Today, discussions around FESTAC 2027 have begun to reawaken those memories, not as repetition of the past, but as an attempt to extend its unfinished vision into a new era. Unlike 1977, the present vision is not solely state-driven. It is increasingly framed as a global cultural movement involving Africans and descendants of Africa across continents, shaped by shared memory rather than geography alone.

At the centre of this emerging idea is a reimagined form of historical return. One proposed framework involves a symbolic voyage that retraces parts of the Atlantic route in reverse, beginning in diaspora communities and moving toward Africa. In this framing, the Atlantic Ocean is no longer only a route of forced departure, but also a pathway of reconnection.

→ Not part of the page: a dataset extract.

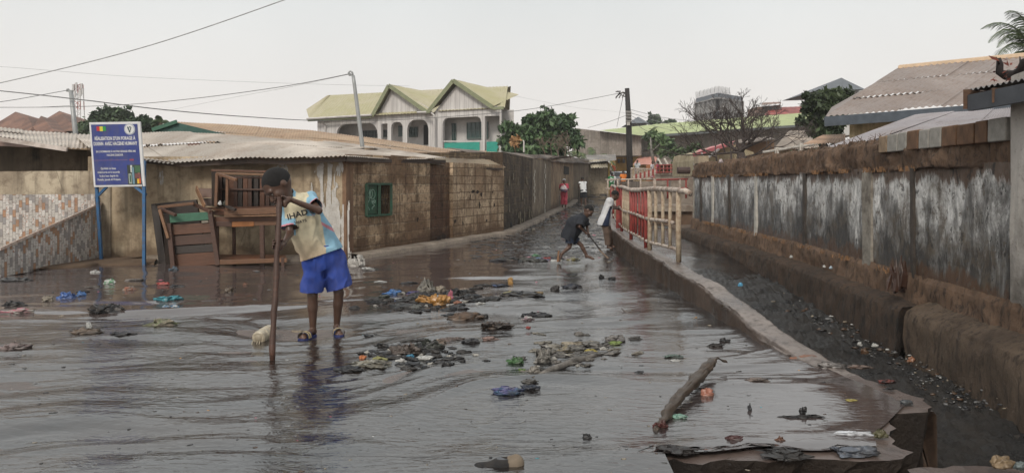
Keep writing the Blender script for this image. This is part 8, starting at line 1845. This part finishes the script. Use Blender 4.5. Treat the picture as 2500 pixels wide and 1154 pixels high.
scatter(900, fx2, (1.6, 6.5), [(.035, .034, .036), (.055, .05, .048), (.025, .024, .026)], 'sludge', LIT, .16)
def fx3(rr): y = rr.uniform(640, 1000); x0 = np.interp(y, [600, 700, 800, 900, 1000], [1680, 1790, 1980, 2180, 2290]); return x0+rr.uniform(10, 90+(y-600)*.3), y
scatter(420, fx3, (1.5, 5.), [BK, DG, (.05, .04, .03), (.02, .02, .02), BRN_, GY], 'rubble', LIT, .7, zf=lambda x, y: -.40)
scatter(70, fx3, (1.2, 3.2), [WHT, CRM, GY], 'pale_litter', LITW, .7, zf=lambda x, y: -.36)
def fx4(rr): return rr.uniform(2260, 2500), rr.uniform(960, 1110)
scatter(240, fx4, (3, 12), [(.04, .036, .033), (.02, .02, .02), (.09, .07, .055), (.13, .10, .07)], 'pebbles', LIT, .7, 3, zf=lambda x, y: -.55)
# lower right slab corner
pts = prism([(1.93, 3.70), (2.3, 3.75), (2.9, 3.72), (4.0, 3.67), (4.0, 2.6), (1.7, 2.6)], 0, 0); n0 = len(pts); s_ = MB()
s_.v = [(x, y, -.05) for x, y in pts]+[(x, y, -.14) for x, y in pts]+[(x, y+.05, -.8) for x, y in pts]; s_.f = [tuple(range(n0))]
for r_ in (0, 1):
    for i in range(n0): s_.f.append((r_*n0+i, (r_+1)*n0+i, (r_+1)*n0+(i+1) % n0, r_*n0+(i+1) % n0))
o = s_.build('pavement', WETC); o.data.materials.append(BROKE)
for i, f_p in enumerate(o.data.polygons): f_p.material_index = 0 if i == 0 else 1
tag(o, kind='structure')
# ------------------------------------------------------------------ HAZE
hb = MB().box(-260, 320, -60, 330, -2.0, 42)
hm = bpy.data.materials.new('haze'); hm.use_nodes = True; ht = hm.node_tree; ht.nodes.remove(ht.nodes['Principled BSDF'])
pv = ht.nodes.new('ShaderNodeVolumePrincipled'); pv.inputs['Color'].default_value = (.97, .97, .98, 1); pv.inputs['Density'].default_value = .0008; pv.inputs['Anisotropy'].default_value = .2
ht.links.new(pv.outputs[0], ht.nodes['Material Output'].inputs['Volume'])
o = hb.build('haze', hm); tag(o, kind='stuff')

The symbolism is deliberate. The same waters that once carried millions away are now imagined as carrying their descendants back, not in conditions of captivity, but in voluntary movement shaped by identity and memory. Yet this return is not simple. The descendants of enslaved Africans today exist within layered identities formed across centuries of migration, integration, and cultural transformation. Their relationship to Africa is often shaped by fragments of memory, oral tradition, and reconstructed heritage rather than direct continuity.

Still, the sense of rupture remains central. The history of displacement is not only remembered as historical fact, but also experienced as cultural absence. This is where Igbo Landing and FESTAC intersect in symbolic terms. One represents refusal at the moment of forced arrival. The other represents an attempt, centuries later, to gather scattered histories into a shared space of recognition.

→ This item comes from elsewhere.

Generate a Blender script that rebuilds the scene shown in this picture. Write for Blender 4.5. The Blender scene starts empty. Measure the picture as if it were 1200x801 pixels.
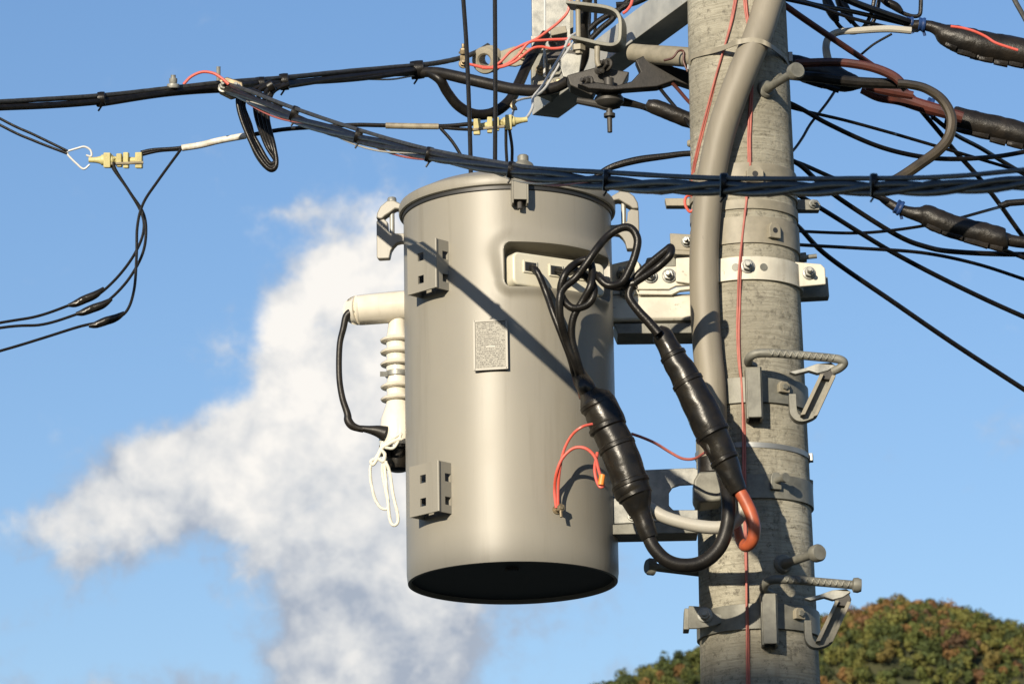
import bpy, bmesh, math, random
import numpy as np
from mathutils import Vector as V, Matrix

random.seed(7)
rng = np.random.default_rng(11)
SC = bpy.context.scene
COL = SC.collection
R = math.radians

# ------------------------------------------------------------------ camera
FPX, CX, CY = 5090.0, 600.0, 400.5
PITCH, ROLL = R(15.0), R(0.9)
CAM = V((0, 0, 1.6))
FW = V((0, math.cos(PITCH), math.sin(PITCH)))
r0 = V((1, 0, 0)); u0 = V((0, -math.sin(PITCH), math.cos(PITCH)))
RT = math.cos(ROLL) * r0 - math.sin(ROLL) * u0
UP = math.sin(ROLL) * r0 + math.cos(ROLL) * u0

def ray(px, py):
    return FW + RT * ((px - CX) / FPX) + UP * ((CY - py) / FPX)
def P(px, py, Y):
    d = ray(px, py)
    return CAM + d * (Y / d.y)
def M(px, Y):                       # metres for a length seen as px pixels at distance Y
    return px * Y / math.cos(PITCH) / FPX

cam_d = bpy.data.cameras.new('camera'); cam = bpy.data.objects.new('camera', cam_d); COL.objects.link(cam)
cam.matrix_world = Matrix(((RT.x, UP.x, -FW.x, CAM.x), (RT.y, UP.y, -FW.y, CAM.y), (RT.z, UP.z, -FW.z, CAM.z), (0, 0, 0, 1)))
cam_d.sensor_width = 36; cam_d.lens = 36 * FPX / 1200
cam_d.clip_start = 0.05; cam_d.clip_end = 20000
cam_d.dof.use_dof = True; cam_d.dof.focus_distance = 9.9; cam_d.dof.aperture_fstop = 20
SC.camera = cam

# ------------------------------------------------------------------ light, sky, cloud
SUN_AZ, SUN_EL = R(23), R(16)
to_sun = V((-math.sin(SUN_AZ) * math.cos(SUN_EL), -math.cos(SUN_AZ) * math.cos(SUN_EL), math.sin(SUN_EL)))
sl = bpy.data.lights.new('sun', 'SUN'); sl.energy = 5.0; sl.angle = R(0.53); sl.color = (1.0, 0.885, 0.70)
so = bpy.data.objects.new('sun', sl); COL.objects.link(so)
so.rotation_euler = (-to_sun).to_track_quat('-Z', 'Y').to_euler(); so.location = (-20, -35, 20)

W = bpy.data.worlds.new('World'); SC.world = W; W.use_nodes = True
nt = W.node_tree; N = nt.nodes; Lk = nt.links; N.clear()
def nd(t, **k):
    n = N.new(t)
    for a, b in k.items(): setattr(n, a, b)
    return n
def mth(op, a, b=None, c=None, clamp=False):
    n = nd('ShaderNodeMath', operation=op); n.use_clamp = clamp
    for i, x in enumerate((a, b, c)):
        if x is None: continue
        if isinstance(x, (int, float)): n.inputs[i].default_value = x
        else: Lk.new(x, n.inputs[i])
    return n.outputs[0]
sky = nd('ShaderNodeTexSky', sky_type='NISHITA'); sky.sun_disc = False
sky.sun_elevation = SUN_EL; sky.sun_rotation = math.atan2(to_sun.x, to_sun.y)
sky.air_density = 1.25; sky.dust_density = 0.3; sky.ozone_density = 2.2; sky.altitude = 0
tc = nd('ShaderNodeTexCoord'); sep = nd('ShaderNodeSeparateXYZ'); Lk.new(tc.outputs['Generated'], sep.inputs[0])
azn = mth('MULTIPLY', mth('ARCTAN2', sep.outputs[0], sep.outputs[1]), 180 / math.pi * math.cos(PITCH))
eln = mth('MULTIPLY', mth('ARCSINE', sep.outputs[2]), 180 / math.pi)
def azel(px, py):
    d = ray(px, py).normalized()
    return math.degrees(math.atan2(d.x, d.y)) * math.cos(PITCH), math.degrees(math.asin(d.z))
cmb = nd('ShaderNodeCombineXYZ'); Lk.new(azn, cmb.inputs[0]); Lk.new(eln, cmb.inputs[1])
DPP = math.degrees(1 / FPX)        # degrees per pixel
def noise(scale, detail, rough, off=0.0, dist=0.0):
    n = nd('ShaderNodeTexNoise'); n.inputs['Scale'].default_value = scale; n.inputs['Detail'].default_value = detail
    n.inputs['Roughness'].default_value = rough; n.inputs['Distortion'].default_value = dist
    a = nd('ShaderNodeVectorMath', operation='ADD'); Lk.new(cmb.outputs[0], a.inputs[0]); a.inputs[1].default_value = (off, off * .7, off * .3)
    Lk.new(a.outputs[0], n.inputs['Vector']); return n.outputs['Fac']
# banks of the cumulus, centre x, y, half width, half height, strength
blobs = [(380, 340, 62, 60, 1.0), (445, 300, 60, 55, .8), (425, 400, 105, 80, 1.15), (365, 450, 72, 70, 1.1), (440, 500, 120, 90, 1.15),
         (285, 530, 90, 52, 1.0), (195, 535, 80, 46, .85), (115, 595, 72, 52, .85), (210, 585, 100, 48, .9), (335, 590, 110, 75, 1.05),
         (85, 650, 45, 38, .6), (420, 660, 105, 90, 1.1), (385, 760, 80, 90, 1.0), (480, 770, 90, 100, .8), (165, 655, 55, 25, .35),
         (560, 640, 130, 140, .42), (700, 690, 60, 60, .5), (258, 408, 12, 22, .28), (330, 250, 50, 12, .38), (400, 240, 55, 28, .5),
         (1190, 500, 50, 30, .42), (740, 775, 60, 40, .38), (150, 815, 280, 36, .62), (480, 250, 60, 40, .4), (270, 455, 50, 22, -.3), (170, 450, 60, 40, -.3), (20, 560, 50, 40, -.2), (25, 615, 60, 30, .3), (60, 720, 90, 30, .28), (520, 780, 70, 80, .3)]
fld = None
for (bx, by, rx, ry, st) in blobs:
    a, e = azel(bx, by)
    dx = mth('MULTIPLY', mth('SUBTRACT', azn, a), 1 / (rx * DPP)); dy = mth('MULTIPLY', mth('SUBTRACT', eln, e), 1 / (ry * DPP))
    q = mth('ADD', mth('MULTIPLY', dx, dx), mth('MULTIPLY', dy, dy))
    g = mth('MULTIPLY', mth('EXPONENT', mth('MULTIPLY', q, -1.0)), st)
    fld = g if fld is None else mth('ADD', fld, g)
fld = mth('MINIMUM', fld, 1.35)
n1 = noise(1.25, 10, 0.58, 3.1, 0.3); n2 = noise(4.2, 7, 0.62, 9.7); n3 = noise(1.3, 7, .55, 21.0, .2)
dens = mth('ADD', fld, mth('MULTIPLY', mth('SUBTRACT', n1, 0.5), 1.6))
dens = mth('ADD', dens, mth('MULTIPLY', mth('SUBTRACT', n2, 0.5), 0.7))
mr = nd('ShaderNodeMapRange', interpolation_type='SMOOTHERSTEP'); Lk.new(dens, mr.inputs[0])
mr.inputs[1].default_value = 0.14; mr.inputs[2].default_value = 1.22; mr.inputs[3].default_value = 0; mr.inputs[4].default_value = 0.97
# thin or low-lying parts of the cloud are grey-blue, the thick crest is creamy
_, e0 = azel(300, 760); _, e1 = azel(300, 420)
hgt = nd('ShaderNodeMapRange'); Lk.new(eln, hgt.inputs[0]); hgt.inputs[1].default_value = e0; hgt.inputs[2].default_value = e1; hgt.inputs[3].default_value = -0.38; hgt.inputs[4].default_value = 0.20
lit = mth('ADD', mth('MULTIPLY', mth('SUBTRACT', n3, .5), 1.9), hgt.outputs[0])
lit = mth('ADD', lit, mth('MULTIPLY', dens, 0.42), clamp=True)
cr = nd('ShaderNodeValToRGB'); Lk.new(lit, cr.inputs[0])
cr.color_ramp.elements[0].position = 0.0; cr.color_ramp.elements[0].color = (0.40, 0.45, 0.54, 1)
cr.color_ramp.elements[1].position = 0.85; cr.color_ramp.elements[1].color = (1.0, 0.96, 0.90, 1)
em = cr.color_ramp.elements.new(0.42); em.color = (0.72, 0.73, 0.74, 1)
hsv = nd('ShaderNodeHueSaturation'); Lk.new(sky.outputs[0], hsv.inputs['Color']); hsv.inputs['Saturation'].default_value = 1.18; hsv.inputs['Value'].default_value = 1.31; hsv.inputs['Hue'].default_value = 0.5
mix = nd('ShaderNodeMix', data_type='RGBA'); Lk.new(mr.outputs[0], mix.inputs[0])
SKY_STR = 0.065
sc_ = nd('ShaderNodeVectorMath', operation='SCALE'); Lk.new(cr.outputs[0], sc_.inputs[0]); sc_.inputs['Scale'].default_value = 0.68 / SKY_STR
tint = nd('ShaderNodeVectorMath', operation='MULTIPLY'); Lk.new(hsv.outputs[0], tint.inputs[0]); tint.inputs[1].default_value = (1.02, .985, 1.17); Lk.new(tint.outputs[0], mix.inputs[6]); Lk.new(sc_.outputs[0], mix.inputs[7])
bg = nd('ShaderNodeBackground'); bg.inputs[1].default_value = SKY_STR; Lk.new(mix.outputs[2], bg.inputs[0])
wo = nd('ShaderNodeOutputWorld'); Lk.new(bg.outputs[0], wo.inputs[0])

SC.view_settings.view_transform = 'Standard'; SC.view_settings.look = 'None'; SC.view_settings.gamma = 1
SC.view_settings.exposure = 0.55
SC.view_settings.use_curve_mapping = False
SC.cycles.use_denoising = True
SC.cycles.max_bounces = 6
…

As Marcus Garvey once stated, “A people without the knowledge of their past history, origin and culture is like a tree without roots.” That idea continues to echo across Pan-African thought and cultural movements, particularly those concerned with reconnection and historical recovery.

FESTAC 2027, in this context, is not simply a commemoration of 1977. It is increasingly framed as an effort to reopen historical conversations that were interrupted but never fully concluded. It seeks to create a space where memory, identity, and cultural expression can meet again across continents.

They did not leave as doctors, lawyers, architects, or bankers. They left as slaves. Now, they are returning as notable doctors, athletes, lawyers, architects, politicians, space scientists, musicians, movie stars, and bankers, people who have built lives, achieved success, and established identity in societies far from where their stories began. They return as individuals who have made it, who have transformed survival into success, and who now come back not out of obligation, but out of connection.

Igbo Landing remains one of the clearest symbolic points in the history of the Atlantic world, not because it altered the system of slavery, but because it revealed a moment of absolute refusal within it. FESTAC 77 remains one of the largest structured attempts to reassemble a dispersed cultural identity on a global scale. FESTAC 2027, as it is being envisioned, sits between these two historical points – not as replacement, but as continuation.

In this unfolding narrative, the ocean is no longer only a boundary. It is also a passage through time, carrying memory in both directions.

In the end, what remains is the quiet truth that history does not end where it breaks. It continues in memory, in culture, and in the decisions of those who choose to remember. From Igbo Landing to FESTAC 77, and now toward FESTAC 2027, the story is not one of closure but of return – slow, uneven, but still moving. The ocean that once divided now carries meaning both ways, and in that movement lies the possibility of understanding what was lost, and what can still be rebuilt.